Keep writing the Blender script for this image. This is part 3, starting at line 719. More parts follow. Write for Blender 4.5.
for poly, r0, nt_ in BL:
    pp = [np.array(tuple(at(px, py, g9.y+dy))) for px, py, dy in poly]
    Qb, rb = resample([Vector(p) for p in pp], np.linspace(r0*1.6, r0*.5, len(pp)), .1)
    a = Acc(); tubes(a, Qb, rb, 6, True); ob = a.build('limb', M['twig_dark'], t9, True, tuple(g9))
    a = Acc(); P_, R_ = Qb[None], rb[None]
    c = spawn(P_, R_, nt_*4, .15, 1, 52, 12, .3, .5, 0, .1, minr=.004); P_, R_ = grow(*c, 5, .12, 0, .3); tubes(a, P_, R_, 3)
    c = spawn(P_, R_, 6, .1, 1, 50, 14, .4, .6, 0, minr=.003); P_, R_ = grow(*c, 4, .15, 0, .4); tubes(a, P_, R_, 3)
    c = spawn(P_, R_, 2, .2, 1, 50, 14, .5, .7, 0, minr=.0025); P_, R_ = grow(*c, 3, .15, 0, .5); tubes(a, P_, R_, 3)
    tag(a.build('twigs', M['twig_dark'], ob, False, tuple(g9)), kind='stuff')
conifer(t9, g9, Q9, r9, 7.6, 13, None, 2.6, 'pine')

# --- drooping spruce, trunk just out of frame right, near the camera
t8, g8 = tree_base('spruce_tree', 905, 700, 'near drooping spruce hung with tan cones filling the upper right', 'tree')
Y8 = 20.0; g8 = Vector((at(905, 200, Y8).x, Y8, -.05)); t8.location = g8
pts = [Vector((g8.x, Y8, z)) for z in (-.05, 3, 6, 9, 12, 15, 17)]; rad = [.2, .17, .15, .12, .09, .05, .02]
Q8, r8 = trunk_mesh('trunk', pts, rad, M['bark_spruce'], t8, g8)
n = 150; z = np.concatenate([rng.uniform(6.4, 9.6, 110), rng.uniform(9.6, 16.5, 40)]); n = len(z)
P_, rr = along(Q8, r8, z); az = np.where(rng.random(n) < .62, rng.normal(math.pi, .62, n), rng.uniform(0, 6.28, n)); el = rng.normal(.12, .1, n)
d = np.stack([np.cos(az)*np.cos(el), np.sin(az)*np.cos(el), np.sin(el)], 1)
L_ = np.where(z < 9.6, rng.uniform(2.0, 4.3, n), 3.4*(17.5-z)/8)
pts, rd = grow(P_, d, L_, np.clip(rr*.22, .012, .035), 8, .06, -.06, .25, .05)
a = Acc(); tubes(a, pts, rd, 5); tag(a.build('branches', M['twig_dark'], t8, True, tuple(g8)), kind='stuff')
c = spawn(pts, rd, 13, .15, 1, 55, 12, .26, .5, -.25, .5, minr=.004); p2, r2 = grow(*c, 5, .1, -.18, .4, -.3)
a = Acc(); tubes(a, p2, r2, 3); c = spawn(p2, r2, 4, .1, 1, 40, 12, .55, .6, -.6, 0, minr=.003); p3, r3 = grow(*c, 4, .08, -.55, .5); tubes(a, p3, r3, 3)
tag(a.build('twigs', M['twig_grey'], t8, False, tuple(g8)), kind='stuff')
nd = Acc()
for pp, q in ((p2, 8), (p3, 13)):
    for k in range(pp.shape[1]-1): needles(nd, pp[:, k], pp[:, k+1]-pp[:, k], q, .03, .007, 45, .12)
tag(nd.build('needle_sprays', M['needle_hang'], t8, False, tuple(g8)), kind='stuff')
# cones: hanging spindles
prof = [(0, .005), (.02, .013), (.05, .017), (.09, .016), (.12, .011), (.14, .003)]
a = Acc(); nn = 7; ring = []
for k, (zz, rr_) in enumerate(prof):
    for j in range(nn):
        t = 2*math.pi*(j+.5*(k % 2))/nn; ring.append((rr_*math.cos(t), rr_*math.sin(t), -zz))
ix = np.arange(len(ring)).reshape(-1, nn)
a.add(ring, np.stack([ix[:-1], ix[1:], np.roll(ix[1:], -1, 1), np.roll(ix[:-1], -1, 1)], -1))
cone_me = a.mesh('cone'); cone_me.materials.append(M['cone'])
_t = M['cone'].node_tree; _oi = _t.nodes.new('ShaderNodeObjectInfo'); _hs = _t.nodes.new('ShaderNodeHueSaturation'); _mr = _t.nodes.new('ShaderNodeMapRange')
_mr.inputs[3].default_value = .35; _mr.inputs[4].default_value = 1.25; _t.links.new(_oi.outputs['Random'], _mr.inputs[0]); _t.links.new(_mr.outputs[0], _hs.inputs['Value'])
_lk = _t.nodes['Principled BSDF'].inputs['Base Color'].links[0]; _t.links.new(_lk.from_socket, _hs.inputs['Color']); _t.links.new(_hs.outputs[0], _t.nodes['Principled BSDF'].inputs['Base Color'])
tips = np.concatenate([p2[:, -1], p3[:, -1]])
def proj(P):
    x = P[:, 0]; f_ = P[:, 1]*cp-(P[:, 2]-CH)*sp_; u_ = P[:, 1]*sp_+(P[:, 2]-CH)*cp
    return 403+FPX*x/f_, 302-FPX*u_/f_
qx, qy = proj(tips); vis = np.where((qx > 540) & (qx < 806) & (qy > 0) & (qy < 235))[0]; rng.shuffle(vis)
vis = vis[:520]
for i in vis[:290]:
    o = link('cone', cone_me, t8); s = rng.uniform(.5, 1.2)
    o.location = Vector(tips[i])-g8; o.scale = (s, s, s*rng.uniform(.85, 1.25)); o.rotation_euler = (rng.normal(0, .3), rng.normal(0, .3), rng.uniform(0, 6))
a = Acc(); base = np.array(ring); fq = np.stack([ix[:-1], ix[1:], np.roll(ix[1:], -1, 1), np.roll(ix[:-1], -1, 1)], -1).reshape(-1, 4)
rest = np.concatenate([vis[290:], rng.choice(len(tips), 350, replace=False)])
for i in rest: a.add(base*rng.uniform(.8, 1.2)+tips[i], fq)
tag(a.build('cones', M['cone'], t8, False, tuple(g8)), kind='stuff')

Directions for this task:
Your task is to repeat the data exactly, with nothing left out.

Solution for this exercise:
Keep writing the Blender script for this image. This is part 3, starting at line 719. More parts follow. Write for Blender 4.5.
for poly, r0, nt_ in BL:
    pp = [np.array(tuple(at(px, py, g9.y+dy))) for px, py, dy in poly]
    Qb, rb = resample([Vector(p) for p in pp], np.linspace(r0*1.6, r0*.5, len(pp)), .1)
    a = Acc(); tubes(a, Qb, rb, 6, True); ob = a.build('limb', M['twig_dark'], t9, True, tuple(g9))
    a = Acc(); P_, R_ = Qb[None], rb[None]
    c = spawn(P_, R_, nt_*4, .15, 1, 52, 12, .3, .5, 0, .1, minr=.004); P_, R_ = grow(*c, 5, .12, 0, .3); tubes(a, P_, R_, 3)
    c = spawn(P_, R_, 6, .1, 1, 50, 14, .4, .6, 0, minr=.003); P_, R_ = grow(*c, 4, .15, 0, .4); tubes(a, P_, R_, 3)
    c = spawn(P_, R_, 2, .2, 1, 50, 14, .5, .7, 0, minr=.0025); P_, R_ = grow(*c, 3, .15, 0, .5); tubes(a, P_, R_, 3)
    tag(a.build('twigs', M['twig_dark'], ob, False, tuple(g9)), kind='stuff')
conifer(t9, g9, Q9, r9, 7.6, 13, None, 2.6, 'pine')

# --- drooping spruce, trunk just out of frame right, near the camera
t8, g8 = tree_base('spruce_tree', 905, 700, 'near drooping spruce hung with tan cones filling the upper right', 'tree')
Y8 = 20.0; g8 = Vector((at(905, 200, Y8).x, Y8, -.05)); t8.location = g8
pts = [Vector((g8.x, Y8, z)) for z in (-.05, 3, 6, 9, 12, 15, 17)]; rad = [.2, .17, .15, .12, .09, .05, .02]
Q8, r8 = trunk_mesh('trunk', pts, rad, M['bark_spruce'], t8, g8)
n = 150; z = np.concatenate([rng.uniform(6.4, 9.6, 110), rng.uniform(9.6, 16.5, 40)]); n = len(z)
P_, rr = along(Q8, r8, z); az = np.where(rng.random(n) < .62, rng.normal(math.pi, .62, n), rng.uniform(0, 6.28, n)); el = rng.normal(.12, .1, n)
d = np.stack([np.cos(az)*np.cos(el), np.sin(az)*np.cos(el), np.sin(el)], 1)
L_ = np.where(z < 9.6, rng.uniform(2.0, 4.3, n), 3.4*(17.5-z)/8)
pts, rd = grow(P_, d, L_, np.clip(rr*.22, .012, .035), 8, .06, -.06, .25, .05)
a = Acc(); tubes(a, pts, rd, 5); tag(a.build('branches', M['twig_dark'], t8, True, tuple(g8)), kind='stuff')
c = spawn(pts, rd, 13, .15, 1, 55, 12, .26, .5, -.25, .5, minr=.004); p2, r2 = grow(*c, 5, .1, -.18, .4, -.3)
a = Acc(); tubes(a, p2, r2, 3); c = spawn(p2, r2, 4, .1, 1, 40, 12, .55, .6, -.6, 0, minr=.003); p3, r3 = grow(*c, 4, .08, -.55, .5); tubes(a, p3, r3, 3)
tag(a.build('twigs', M['twig_grey'], t8, False, tuple(g8)), kind='stuff')
nd = Acc()
for pp, q in ((p2, 8), (p3, 13)):
    for k in range(pp.shape[1]-1): needles(nd, pp[:, k], pp[:, k+1]-pp[:, k], q, .03, .007, 45, .12)
tag(nd.build('needle_sprays', M['needle_hang'], t8, False, tuple(g8)), kind='stuff')
# cones: hanging spindles
prof = [(0, .005), (.02, .013), (.05, .017), (.09, .016), (.12, .011), (.14, .003)]
a = Acc(); nn = 7; ring = []
for k, (zz, rr_) in enumerate(prof):
    for j in range(nn):
        t = 2*math.pi*(j+.5*(k % 2))/nn; ring.append((rr_*math.cos(t), rr_*math.sin(t), -zz))
ix = np.arange(len(ring)).reshape(-1, nn)
a.add(ring, np.stack([ix[:-1], ix[1:], np.roll(ix[1:], -1, 1), np.roll(ix[:-1], -1, 1)], -1))
cone_me = a.mesh('cone'); cone_me.materials.append(M['cone'])
_t = M['cone'].node_tree; _oi = _t.nodes.new('ShaderNodeObjectInfo'); _hs = _t.nodes.new('ShaderNodeHueSaturation'); _mr = _t.nodes.new('ShaderNodeMapRange')
_mr.inputs[3].default_value = .35; _mr.inputs[4].default_value = 1.25; _t.links.new(_oi.outputs['Random'], _mr.inputs[0]); _t.links.new(_mr.outputs[0], _hs.inputs['Value'])
_lk = _t.nodes['Principled BSDF'].inputs['Base Color'].links[0]; _t.links.new(_lk.from_socket, _hs.inputs['Color']); _t.links.new(_hs.outputs[0], _t.nodes['Principled BSDF'].inputs['Base Color'])
tips = np.concatenate([p2[:, -1], p3[:, -1]])
def proj(P):
    x = P[:, 0]; f_ = P[:, 1]*cp-(P[:, 2]-CH)*sp_; u_ = P[:, 1]*sp_+(P[:, 2]-CH)*cp
    return 403+FPX*x/f_, 302-FPX*u_/f_
qx, qy = proj(tips); vis = np.where((qx > 540) & (qx < 806) & (qy > 0) & (qy < 235))[0]; rng.shuffle(vis)
vis = vis[:520]
for i in vis[:290]:
    o = link('cone', cone_me, t8); s = rng.uniform(.5, 1.2)
    o.location = Vector(tips[i])-g8; o.scale = (s, s, s*rng.uniform(.85, 1.25)); o.rotation_euler = (rng.normal(0, .3), rng.normal(0, .3), rng.uniform(0, 6))
a = Acc(); base = np.array(ring); fq = np.stack([ix[:-1], ix[1:], np.roll(ix[1:], -1, 1), np.roll(ix[:-1], -1, 1)], -1).reshape(-1, 4)
rest = np.concatenate([vis[290:], rng.choice(len(tips), 350, replace=False)])
for i in rest: a.add(base*rng.uniform(.8, 1.2)+tips[i], fq)
tag(a.build('cones', M['cone'], t8, False, tuple(g8)), kind='stuff')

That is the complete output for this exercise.